> EXERCISE PROMPT: From the first line of the data below through the line holding "ferns', 10.1, .07)", output each line exactly and leave the pictures out.

> PROVIDED DATA:

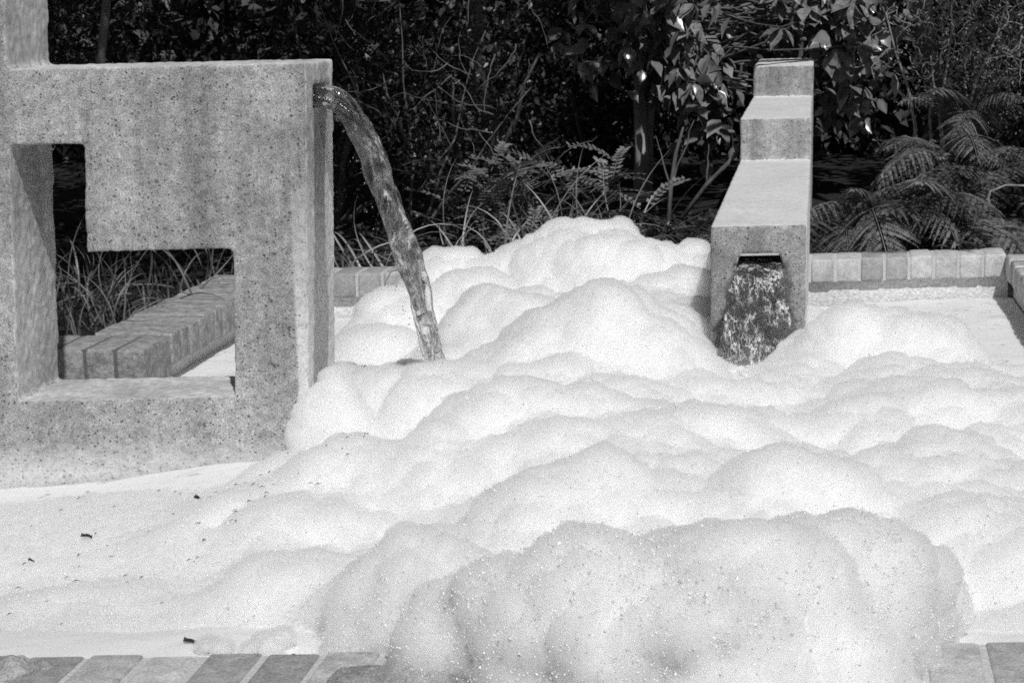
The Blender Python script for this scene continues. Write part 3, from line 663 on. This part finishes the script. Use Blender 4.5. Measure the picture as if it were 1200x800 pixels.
# trees whose crowns overhang the bed (above the picture) and shade it
def tree(base, c, r, nl, lab, q0, tr=.05, q1=99):
    root = empty('tree', base); tag(root, lab, 'tree', None)
    p = clumps(nl, c, r, 70, .2)
    q = p[:, 1]+p[:, 2]/1.38-.0*p[:, 0]
    p = p[(q > q0+RNG.normal(0, .18, len(p))) & (q < q1+RNG.normal(0, .15, len(p))) & (p[:, 2] > 1.75)]
    sx = p[:, 0]-(p[:, 2]-1)*SUN.x/SUN.z; sy = p[:, 1]-(p[:, 2]-1)*SUN.y/SUN.z      # a gap in the crowns lets the sun reach the tower
    p = p[~((sx > -.55) & (sx < .35) & (sy > 8) & (sy < 12.7)) & ~((sx > -1.0) & (sx < .4) & (sy > 10.9) & (sy < 12.7))]
    cloud('crown', p, rdir(len(p), 0, .2), RNG.uniform(.08, .15, len(p)), MAT['canopy'], root)['kind'] = 'stuff'
    mb = MB(); b = Vector(base); top = Vector((c[0], c[1], c[2]-.3))
    mb.tube([b.lerp(top, k/6)+Vector((.03*math.sin(k*2.1), .03*math.cos(k*1.7), 0)) for k in range(7)], [tr*(1-.09*k) for k in range(7)], 8)
    mb.build('trunk', MAT['bark'], root, True)
    mb = MB(); limbs(mb, tuple(b.lerp(top, .75)), [tuple(p[RNG.integers(len(p))]) for _ in range(14)], tr*.55); mb.build('branch', MAT['bark'], root, True)
tree((-3.47, 9.6, .34), (-3.0, 8.7, 3.1), (1.6, 2.4, 1.3), 11000, 'slim grey trunk standing behind the left block, its crown above the picture', 7.3, .028)
tree((-5.6, 9.8, .34), (-5.4, 9.4, 3.2), (1.5, 1.9, 1.3), 7000, 'shade tree at far left behind the pillar', 8.9, .07)
tree((-1.9, 11.6, .34), (-1.7, 10.2, 3.2), (1.5, 1.7, 1.3), 9000, 'shade tree hidden behind the shrubs at the middle', 10.15, .07)
tree((.75, 12.6, .34), (.3, 9.9, 3.2), (1.5, 1.7, 1.3), 9000, 'shade tree standing behind the stepped tower', 10.1, .07, 11.7)
tree((2.6, 10.8, .34), (2.1, 10.2, 3.2), (1.5, 1.7, 1.3), 9000, 'shade tree at far right behind the ferns', 10.1, .07)

# broad glossy leaves round the tower head
def broad_leaf(k):
    v, f = [], []; n = 5; w = [.0, .24, .31, .24, .10, 0.]
    for i in range(n+1):
        t = i/n; b = -.16*t*t*(1+.4*k); 
        v += [(-w[i]*(1+.06*k), t, b+w[i]*(.28+.1*k)), (0, t, b), (w[i], t, b+w[i]*(.28+.08*k))]
    for i in range(n):
        a = 3*i; f += [(a, a+1, a+4, a+3), (a+1, a+2, a+5, a+4)]
    me = pmesh('leaf', v, f); me.materials.append(MAT['gloss_leaf']); me.polygons.foreach_set('use_smooth', [True]*len(me.polygons)); return me
BL = [broad_leaf(k) for k in (-1, 0, 1)]
cam_root = empty('broadleaf_shrub', (-1.03, 12.0, .34)); tag(cam_root, 'glossy broad-leaved shrub on a slim double trunk, its leaves framing the tower head', 'shrub')
mb = MB(); mb.tube([(-1.04, 12., .33), (-1.03, 12., .6), (-1.04, 12., .9), (-1.01, 11.98, 1.25), (-.98, 11.95, 1.8)], [.046, .042, .038, .034, .028], 8)
mb.tube([(-1.0, 12.03, .33), (-.99, 12.03, .7), (-.96, 12.02, 1.05), (-.92, 12., 1.7)], [.028, .028, .025, .022], 7); mb.build('trunk', MAT['pale_bark'], cam_root, True)
tips = []
def clus(n, xr, yr, zr):
    for _ in range(n): q = Vector((random.uniform(*xr), random.uniform(*yr), random.uniform(*zr)-1.54))*1.27; tips.append(q+Vector((0, 0, 1.54)))
clus(20, (-.85, -.44), (8.95, 9.3), (1.02, 1.52)); clus(8, (-.62, -.42), (8.9, 9.2), (.95, 1.2)); clus(22, (-.44, .2), (9.02, 9.35), (1.33, 1.55)); clus(18, (-.0, .22), (8.9, 9.25), (1.02, 1.5)); clus(6, (-1.15, -.8), (9.0, 9.4), (1.2, 1.52))
mb = MB()
for t in tips: limbs(mb, (-1.0+random.uniform(-.02, .06), 11.98, random.uniform(.9, 1.9)), [t], .012, .25)
mb.build('branches', MAT['bark'], cam_root, True)
for t in tips:
    for k in range(4):
        o = bpy.data.objects.new('leaf', random.choice(BL)); COL.objects.link(o); o.parent = cam_root
        a = random.uniform(0, 2*math.pi); d = Vector((.75*math.cos(a), .4*math.sin(a)-.55, random.uniform(-1.3, -.1))).normalized()
        s = random.uniform(.10, .155); 
        q = d.to_track_quat('Y', 'Z').to_matrix() @ Matrix.Rotation(random.gauss(0, .6), 3, 'Y')
        o.matrix_basis = Matrix.Translation(t+d*.012-Vector((-1.03, 12.0, .34))) @ q.to_4x4() @ Matrix.Diagonal((s, s, s, 1))
xt = [random.choice(tips) for _ in range(150)]
p = np.array([(t.x+random.gauss(0, .10), t.y+.12+random.gauss(0, .08), t.z+random.gauss(0, .10)) for t in xt for _ in range(4)])
a = RNG.uniform(0, 6.28, len(p)); d = np.stack([.75*np.cos(a), .4*np.sin(a)-.55, RNG.uniform(-1.3, .1, len(p))], 1)
tv = np.array([v.co[:] for v in BL[1].vertices]); tf = np.array([q.vertices[:] for q in BL[1].polygons])
cloud('inner_leaves', p, d, RNG.uniform(.09, .15, len(p)), MAT['gloss_leaf'], cam_root, (tv, tf), .6, True)['kind'] = 'stuff'
p = clumps(1500, (-.4, 12.3, 1.6), (.95, .35, .6), 40, .25)
cloud('foliage', p, rdir(len(p), -.3, .3), RNG.uniform(.09, .15, len(p)), MAT['gloss_leaf'], cam_root)['kind'] = 'stuff'
# two bare stems beside it
for k, (pts, lab) in enumerate(((((-.70, 9.45, .34), (-.68, 9.45, .62), (-.655, 9.45, .78), (-.62, 9.45, .90)), 'thin bare forked stem just left of the tower'),
                 (((-.62, 9.2, .5), (-.50, 9.2, .66), (-.40, 9.2, .76), (-.33, 9.2, .84)), 'slanting bare branch beside the tower'))):
    mb = MB(); pts = [Vector(q) for q in pts]; mb.tube(pts, [.012, .011, .009, .005], 6); limbs(mb, pts[1], [pts[2]+Vector((-.09, 0, .08)), pts[3]+Vector((.05, 0, .03))], .007)
    tag(mb.build('bare_stem', MAT['bark'], None, True), lab, 'stem')
# tangle of pale twigs, top right
root = empty('twiggy_shrub', (.55, 9.9, .36)); tag(root, 'lacy shrub of tangled pale twigs at top right', 'shrub')
mb = MB()
for _ in range(150):
    q = Vector((random.uniform(.28, 1.0), random.uniform(9.5, 9.9), random.uniform(1.1, 1.65))); d = Vector((random.gauss(0, 1), random.gauss(0, .6), random.gauss(-.3, 1))).normalized(); pts = [q.copy()]
    for _k in range(9):
        d = (d+Vector((random.gauss(0, .5), random.gauss(0, .4), random.gauss(0, .5)))).normalized(); q = q+d*.022; pts.append(q.copy())
    mb.tube(pts, [.0028]*len(pts), 3)
limbs(mb, (.55, 9.9, .36), [(.3, 9.7, 1.4), (.6, 9.8, 1.5), (.85, 9.7, 1.45), (.5, 9.6, 1.2)], .014)
o = mb.build('twigs', MAT['pale_twig'], root, True); o['kind'] = 'stuff'
p = clumps(5200, (.74, 9.85, 1.35), (.45, .3, .42), 46, .22); cloud('foliage', p, rdir(len(p)), RNG.uniform(.012, .024, len(p)), MAT['pale_leaf'], root)['kind'] = 'stuff'

root = empty('twiggy_shrub', (-1.9, 9.5, .36)); tag(root, 'thin bare-twigged shrub in the shade behind the arching water', 'shrub')
mb = MB()
for _ in range(60):
    q = Vector((random.uniform(-2.5, -1.2), random.uniform(9.1, 9.6), random.uniform(.75, 1.6))); d = Vector((random.gauss(0, 1), random.gauss(0, .5), random.gauss(.3, 1))).normalized(); pts = [q.copy()]
    for _k in range(10):
        d = (d+Vector((random.gauss(0, .2), random.gauss(0, .15), random.gauss(0, .2)))).normalized(); q = q+d*.03; pts.append(q.copy())
    mb.tube(pts, [.0035*(1-.06*i) for i in range(len(pts))], 3)
limbs(mb, (-1.9, 9.5, .36), [(-2.3, 9.4, 1.5), (-1.9, 9.3, 1.5), (-1.5, 9.4, 1.4), (-1.3, 9.3, 1.1)], .010)
o = mb.build('twigs', MAT['bark'], root, True); o['kind'] = 'stuff'
p = clumps(1300, (-1.75, 9.4, 1.1), (.6, .3, .5), 26, .09); cloud('foliage', p, rdir(len(p), 0, .5), RNG.uniform(.02, .05, len(p)), MAT['dark_leaf'], root)['kind'] = 'stuff'
# ferns
def frond_mesh(L, arch, seed):
    rr = random.Random(seed); pos, dirs, size = [], [], []; rach = []
    n = 22
    for i in range(n+1):
        t = i/n; ang = 1.15-arch*t*1.0; 
        rach.append((t, ang))
    P = [Vector((0, 0, 0))]; T = []
    for t, ang in rach:
        T.append(Vector((0, math.cos(ang), math.sin(ang)))); P.append(P[-1]+T[-1]*(L/n))
    for i in range(3, n+1):
        t = i/n; pl = L*.34*(math.sin(math.pi*min(1, (t*.93+.07))**.85)**.8)*rr.uniform(.75, 1.12)+.008
        for sd in (-1, 1):
            if rr.random() < .07: continue
            side = Vector((sd, 0, rr.uniform(-.25, .2))); d0 = (side*1.0+T[i]*.45).normalized(); q = P[i].copy(); m = max(4, int(pl/.0075))
            for k in range(m):
                u = k/m; d = (d0+Vector((0, 0, -.85*u-.1))).normalized(); q = q+d*(pl/m)
                w = .023*(1-u*.8)*(L/.45)
                up_ = T[i]
                for s2 in (-1, 1):
                    pos.append(q[:]); e = (up_*s2*1.0+d*.55); dirs.append(e[:]); size.append(w*rr.uniform(.8, 1.15))
    pos, dirs, size = np.array(pos), np.array(dirs), np.array(size)
    A = frames(dirs, RNG.normal(0, .25, len(pos)))
    tv = np.array([(0, 0, 0), (-.24, .45, 0), (.24, .45, 0), (0, 1, -.15)]); tf = np.array([(0, 2, 1), (1, 2, 3)])
    V = (np.einsum('nij,kj->nki', A, tv)*size[:, None, None]+pos[:, None, :]).reshape(-1, 3)
    F = (tf[None]+(np.arange(len(pos))*4)[:, None, None]).reshape(-1, 3)
    mb = MB(); mb.tube(P[::2], [.004*(1-.7*k/len(P[::2])) for k in range(len(P[::2]))], 4)
    mb.v += [tuple(q) for q in V]; k = len(mb.v)-len(V); mb.f += [tuple(int(i)+k for i in q) for q in F]
    me = pmesh('frond', mb.v, mb.f); me.materials.append(MAT['fern']); return me
FM = [frond_mesh(.50, 1.7, 1), frond_mesh(.50, 2.2, 2), frond_mesh(.50, 1.35, 3), frond_mesh(.50, 2.6, 4)]
def fern(x, y, z, sc, n, lab, facing=None, spread=math.pi, tall=1.0, left=True):
    root = empty('fern', (x, y, z)); tag(root, lab, 'fern', None)
    for k in range(n):
        o = bpy.data.objects.new('frond', random.choice(FM)); COL.objects.link(o); o.parent = root
        a = (facing if facing is not None else 0)+(-spread+2*spread*(k+.5)/n)+random.uniform(-.15, .15)
        if not left and math.sin(a) > .72: a = -a
        s = sc*random.uniform(.62, 1.2); o.rotation_euler = (random.uniform(-.4, .3), random.uniform(-.3, .3), a+random.uniform(-.25, .25)); o.scale = (s, s, s*tall)
fern(.24, 8.85, .46, 1.2, 13, 'broad arching fern beside the tower, the largest of the ferns', R(180), R(125), 1.1, False)
fern(.10, 8.9, .45, 1.0, 10, 'small fern tucked close against the side of the tower', R(190), R(110), .9, False)
fern(.50, 8.98, .42, 1.15, 10, 'fern with drooping fronds right of the largest fern', R(200), R(120), .9)
fern(.60, 9.25, .66, 1.0, 10, 'taller fern with drooping frond tips behind the others', R(180), R(130), 1.1)
fern(.66, 9.7, .84, .8, 10, 'dark feathery fern highest at the right, in the shade', R(180), R(130), 1.2)
fern(.15, 8.56, .38, .45, 7, 'low young fern at the foot of the tower, by the brick wall', R(180), R(140), .8, False)
fern(.52, 8.66, .37, .5, 8, 'low fern resting against the brick wall at the middle of the right side', R(180), R(140), .8)
fern(.95, 8.78, .37, .5, 8, 'low fern at the right corner of the brick wall', R(180), R(140), .8)
fern(-.56, 8.62, .42, .85, 14, 'fern left of the tower, peeking over the foam', R(180), R(135), 1.)
fern(1.05, 9.2, .45, .7, 9, 'shaded fern at the right edge behind the bent dead stalk', R(180), R(140), 1.)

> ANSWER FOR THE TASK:
The Blender Python script for this scene continues. Write part 3, from line 663 on. This part finishes the script. Use Blender 4.5. Measure the picture as if it were 1200x800 pixels.
# trees whose crowns overhang the bed (above the picture) and shade it
def tree(base, c, r, nl, lab, q0, tr=.05, q1=99):
    root = empty('tree', base); tag(root, lab, 'tree', None)
    p = clumps(nl, c, r, 70, .2)
    q = p[:, 1]+p[:, 2]/1.38-.0*p[:, 0]
    p = p[(q > q0+RNG.normal(0, .18, len(p))) & (q < q1+RNG.normal(0, .15, len(p))) & (p[:, 2] > 1.75)]
    sx = p[:, 0]-(p[:, 2]-1)*SUN.x/SUN.z; sy = p[:, 1]-(p[:, 2]-1)*SUN.y/SUN.z      # a gap in the crowns lets the sun reach the tower
    p = p[~((sx > -.55) & (sx < .35) & (sy > 8) & (sy < 12.7)) & ~((sx > -1.0) & (sx < .4) & (sy > 10.9) & (sy < 12.7))]
    cloud('crown', p, rdir(len(p), 0, .2), RNG.uniform(.08, .15, len(p)), MAT['canopy'], root)['kind'] = 'stuff'
    mb = MB(); b = Vector(base); top = Vector((c[0], c[1], c[2]-.3))
    mb.tube([b.lerp(top, k/6)+Vector((.03*math.sin(k*2.1), .03*math.cos(k*1.7), 0)) for k in range(7)], [tr*(1-.09*k) for k in range(7)], 8)
    mb.build('trunk', MAT['bark'], root, True)
    mb = MB(); limbs(mb, tuple(b.lerp(top, .75)), [tuple(p[RNG.integers(len(p))]) for _ in range(14)], tr*.55); mb.build('branch', MAT['bark'], root, True)
tree((-3.47, 9.6, .34), (-3.0, 8.7, 3.1), (1.6, 2.4, 1.3), 11000, 'slim grey trunk standing behind the left block, its crown above the picture', 7.3, .028)
tree((-5.6, 9.8, .34), (-5.4, 9.4, 3.2), (1.5, 1.9, 1.3), 7000, 'shade tree at far left behind the pillar', 8.9, .07)
tree((-1.9, 11.6, .34), (-1.7, 10.2, 3.2), (1.5, 1.7, 1.3), 9000, 'shade tree hidden behind the shrubs at the middle', 10.15, .07)
tree((.75, 12.6, .34), (.3, 9.9, 3.2), (1.5, 1.7, 1.3), 9000, 'shade tree standing behind the stepped tower', 10.1, .07, 11.7)
tree((2.6, 10.8, .34), (2.1, 10.2, 3.2), (1.5, 1.7, 1.3), 9000, 'shade tree at far right behind the ferns', 10.1, .07)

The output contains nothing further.